Wél tekenen betekent afscheid moeten nemen van personeel, en dus „verschraling”, zegt Gerard Gravemaker, bestuurslid van de branchevereniging voor orthopedische hulpmiddelen NVOS Orthobanda. „De enige knop waar wij nog aan kunnen draaien, is die van de loonkosten. Als we minder geld overhouden omdat we onvoldoende gecompenseerd worden voor inflatie, zullen er ontslagen vallen. Terwijl we al personeelstekorten hebben.”

Veel aanbieders uit de hulpmiddelenbranche hebben doorlopende contracten. In die contracten staat dat onvoorziene omstandigheden reden kunnen zijn de tarieven te herzien, maar uit brieven ingezien door NRC blijkt dat in ieder geval zorgverzekeraars CZ en VGZ daar bij een aantal aanbieders niet toe bereid zijn. Die zorgaanbieders worden dus helemaal niet gecompenseerd. In een van die brieven wijst zorgverzekeraar CZ op het ondernemersrisico, dat zij daarmee helemaal bij de aanbieders legt. Oneerlijk, vinden aanbieders: zij kunnen hun kosten niet doorberekenen aan consumenten, zoals reguliere ondernemingen dat kunnen – daarvoor zijn ze juist afhankelijk van de vergoedingen van zorgverzekeraars.

Joep de Groot van CZ erkent dit, maar zegt ook dat „sommige aanbieders er financieel goed voor staan”. Die redenatie gebruikt hij ook voor de lagere inflatiecorrectie die CZ bepaalde ziekenhuizen biedt.
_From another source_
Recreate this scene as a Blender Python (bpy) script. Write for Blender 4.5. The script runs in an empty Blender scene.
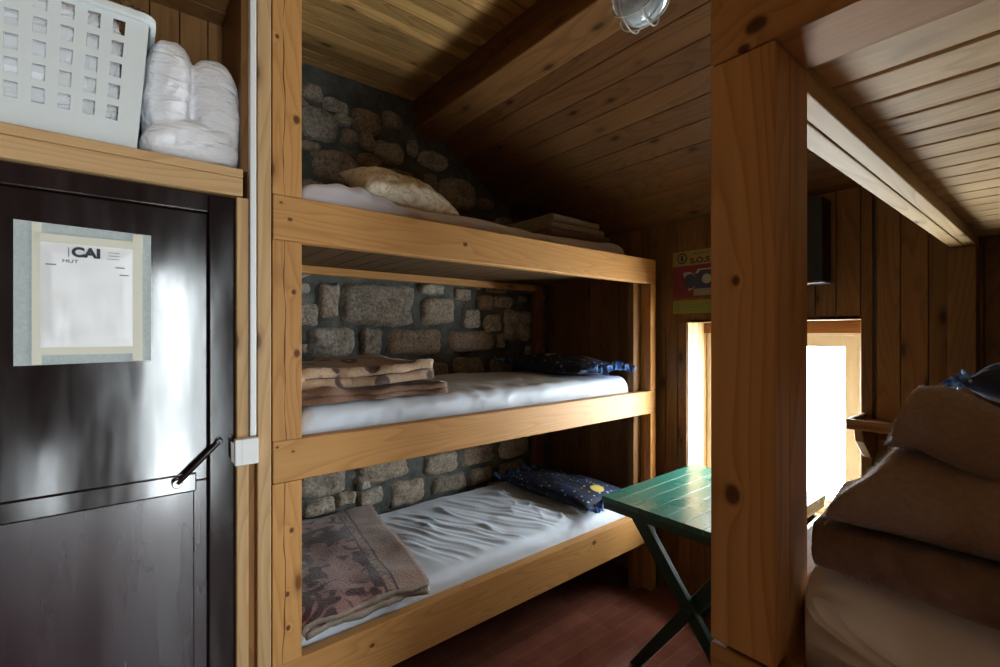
import bpy, bmesh, math, random
from mathutils import Vector, Matrix, noise
random.seed(7)
C = bpy.context.scene.collection
H = 1.45
PI = math.pi

# ------------------------------------------------------------------ node helpers
def new_mat(name):
    m = bpy.data.materials.new(name); m.use_nodes = True
    nt = m.node_tree; nt.nodes.clear()
    out = nt.nodes.new('ShaderNodeOutputMaterial')
    b = nt.nodes.new('ShaderNodeBsdfPrincipled')
    nt.links.new(b.outputs[0], out.inputs[0])
    return m, nt, b
def N(nt, typ, **kw):
    n = nt.nodes.new(typ)
    for k, v in kw.items():
        if k.startswith('i_'):
            key = k[2:]
            key = int(key) if key.isdigit() else key.replace('_', ' ')
            n.inputs[key].default_value = v
        else: setattr(n, k, v)
    return n
def L(nt, a, b): nt.links.new(a, b)
def math_n(nt, op, a, b=None, clamp=False):
    n = nt.nodes.new('ShaderNodeMath'); n.operation = op; n.use_clamp = clamp
    for i, v in enumerate((a, b)):
        if v is None: continue
        if hasattr(v, 'is_output'): nt.links.new(v, n.inputs[i])
        else: n.inputs[i].default_value = v
    return n.outputs[0]
def mixc(nt, fac, a, b, mode='MIX'):
    n = nt.nodes.new('ShaderNodeMix'); n.data_type = 'RGBA'; n.blend_type = mode
    for idx, v in ((0, fac), (6, a), (7, b)):
        if hasattr(v, 'is_output'): nt.links.new(v, n.inputs[idx])
        else: n.inputs[idx].default_value = v if idx == 0 else (v[0], v[1], v[2], 1)
    return n.outputs[2]
def ramp(nt, fac, stops):
    n = nt.nodes.new('ShaderNodeValToRGB')
    el = n.color_ramp.elements
    while len(el) < len(stops): el.new(0.5)
    for e, (p, c) in zip(el, stops):
        e.position = p; e.color = (c, c, c, 1) if isinstance(c, (int, float)) else (c[0], c[1], c[2], 1)
    nt.links.new(fac, n.inputs[0]); return n.outputs[0]
def mapped(nt, scale, off=None, rot=None):
    tc = nt.nodes.new('ShaderNodeTexCoord')
    src = tc.outputs['Object']
    if off is not None:
        a = nt.nodes.new('ShaderNodeVectorMath'); a.operation = 'ADD'
        nt.links.new(src, a.inputs[0]); nt.links.new(off, a.inputs[1]); src = a.outputs[0]
    mp = nt.nodes.new('ShaderNodeMapping'); mp.inputs['Scale'].default_value = scale
    if rot: mp.inputs['Rotation'].default_value = rot
    nt.links.new(src, mp.inputs[0]); return mp.outputs[0]
def bump(nt, b, h, strength, dist=.01):
    n = nt.nodes.new('ShaderNodeBump'); n.inputs['Strength'].default_value = strength
    n.inputs['Distance'].default_value = dist
    nt.links.new(h, n.inputs['Height']); nt.links.new(n.outputs[0], b.inputs['Normal'])

def wood(name, light, dark, axis='X', rough=.5, knots=.11, tint=.25, grain=1.0, spots=(), ring=5.0, crack=None, kscale=(3.4, 8.5)):
    m, nt, b = new_mat(name)
    g = N(nt, 'ShaderNodeNewGeometry'); r = g.outputs['Random Per Island']
    cmb = N(nt, 'ShaderNodeCombineXYZ')
    L(nt, math_n(nt, 'MULTIPLY', r, 7.3), cmb.inputs[0]); L(nt, math_n(nt, 'MULTIPLY', r, 13.7), cmb.inputs[1]); L(nt, math_n(nt, 'MULTIPLY', r, 5.1), cmb.inputs[2])
    def sc(lo, cr): return tuple(lo if a == axis else cr for a in 'XYZ')
    tc = N(nt, 'ShaderNodeTexCoord')
    sk = None; swirl = None
    for (p, rad) in spots:                                        # knots at their own places
        d = N(nt, 'ShaderNodeVectorMath', operation='SUBTRACT'); L(nt, tc.outputs['Object'], d.inputs[0]); d.inputs[1].default_value = p
        e = N(nt, 'ShaderNodeVectorMath', operation='MULTIPLY'); L(nt, d.outputs[0], e.inputs[0]); e.inputs[1].default_value = tuple(.75 / rad if a == axis else 1 / rad for a in 'XYZ')
        ln = N(nt, 'ShaderNodeVectorMath', operation='LENGTH'); L(nt, e.outputs[0], ln.inputs[0])
        k = ramp(nt, math_n(nt, 'MULTIPLY', ln.outputs['Value'], .5), [(0, .95), (.36, .85), (.5, .25), (.62, 0)])
        w = math_n(nt, 'DIVIDE', 1.0, math_n(nt, 'ADD', math_n(nt, 'MULTIPLY', ln.outputs['Value'], ln.outputs['Value']), 1.0))
        sk = k if sk is None else math_n(nt, 'MAXIMUM', sk, k); swirl = w if swirl is None else math_n(nt, 'ADD', swirl, w)
    n1 = N(nt, 'ShaderNodeTexNoise', i_Scale=1.0, i_Detail=2.0, i_Distortion=.3); L(nt, mapped(nt, sc(.5, ring), cmb.outputs[0]), n1.inputs['Vector'])
    base = n1.outputs[0]
    if swirl is not None: base = math_n(nt, 'ADD', base, math_n(nt, 'MULTIPLY', swirl, .07))
    saw = math_n(nt, 'FRACT', math_n(nt, 'MULTIPLY', base, 24))
    ringf = ramp(nt, saw, [(0, 0), (.55, .25), (.88, 1), (1, 0)])
    n2 = N(nt, 'ShaderNodeTexNoise', i_Scale=1.0, i_Detail=4.0); L(nt, mapped(nt, sc(2.5, 90), cmb.outputs[0]), n2.inputs['Vector'])
    n3 = N(nt, 'ShaderNodeTexNoise', i_Scale=1.0, i_Detail=2.0); L(nt, mapped(nt, sc(.8, 3), cmb.outputs[0]), n3.inputs['Vector'])
    f = math_n(nt, 'ADD', math_n(nt, 'MULTIPLY', ringf, .42 * grain), math_n(nt, 'MULTIPLY', n2.outputs[0], .5 * grain))
    f = math_n(nt, 'ADD', f, math_n(nt, 'MULTIPLY', math_n(nt, 'SUBTRACT', n3.outputs[0], .5), .9), clamp=True)
    col = mixc(nt, f, light, dark)
    kd = (dark[0] * .24, dark[1] * .17, dark[2] * .14)
    if knots:
        v = N(nt, 'ShaderNodeTexVoronoi', i_Scale=1.0); L(nt, mapped(nt, sc(*kscale), cmb.outputs[0]), v.inputs['Vector'])
        k = ramp(nt, v.outputs['Distance'], [(0, .9), (knots * .6, .8), (knots, .3), (knots * 1.9, 0)])
        col = mixc(nt, k, col, kd)
    if sk is not None: col = mixc(nt, sk, col, kd)
    if crack is not None:                                         # long drying crack wandering along the grain
        sp = N(nt, 'ShaderNodeSeparateXYZ'); L(nt, tc.outputs['Object'], sp.inputs[0])
        cn = N(nt, 'ShaderNodeTexNoise', i_Scale=1.0, i_Detail=2.0); L(nt, mapped(nt, (0, 0, 3.2)), cn.inputs['Vector'])
        off = math_n(nt, 'SUBTRACT', math_n(nt, 'SUBTRACT', sp.outputs[0], crack), math_n(nt, 'MULTIPLY', math_n(nt, 'SUBTRACT', cn.outputs[0], .5), .05))
        cn2 = N(nt, 'ShaderNodeTexNoise', i_Scale=1.0); L(nt, mapped(nt, (0, 0, 6)), cn2.inputs['Vector'])
        wd = math_n(nt, 'MULTIPLY', math_n(nt, 'SUBTRACT', cn2.outputs[0], .36), .009)
        col = mixc(nt, math_n(nt, 'MULTIPLY', math_n(nt, 'LESS_THAN', math_n(nt, 'ABSOLUTE', off), wd), .85), col, kd)
    t = math_n(nt, 'MULTIPLY_ADD', r, tint); t.node.inputs[2].default_value = 1 - tint * .6
    hs = N(nt, 'ShaderNodeHueSaturation'); L(nt, t, hs.inputs['Value']); L(nt, col, hs.inputs['Color'])
    L(nt, hs.outputs[0], b.inputs['Base Color'])
    b.inputs['Roughness'].default_value = rough; b.inputs['Specular IOR Level'].default_value = .2
    bump(nt, b, n2.outputs[0], .15, .004)
    return m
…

Dat veel ziekenhuizen volgens onderzoek van de branchevereniging Nederlandse Vereniging van Ziekenhuizen (NVZ) volgend jaar rode cijfers dreigen te draaien, wuift hij weg. „Ik zeg niet dat het gezond is, maar met één jaar rode cijfers, zak je niet meteen financieel door het ijs.”

De opstelling van de betrokken partijen en het economisch zware weer maken het in ieder geval onvermijdelijk dat een deel van de onderhandelingen doorgaat tot in het nieuwe jaar. Uiteindelijk is het in het belang van beide partijen om naar elkaar toe te bewegen. Zorgaanbieders zodat hun zorgverlening volledig vergoed wordt, en zorgverzekeraars zodat zij hun verzekerden een breed aanbod van zorgaanbieders kunnen bieden.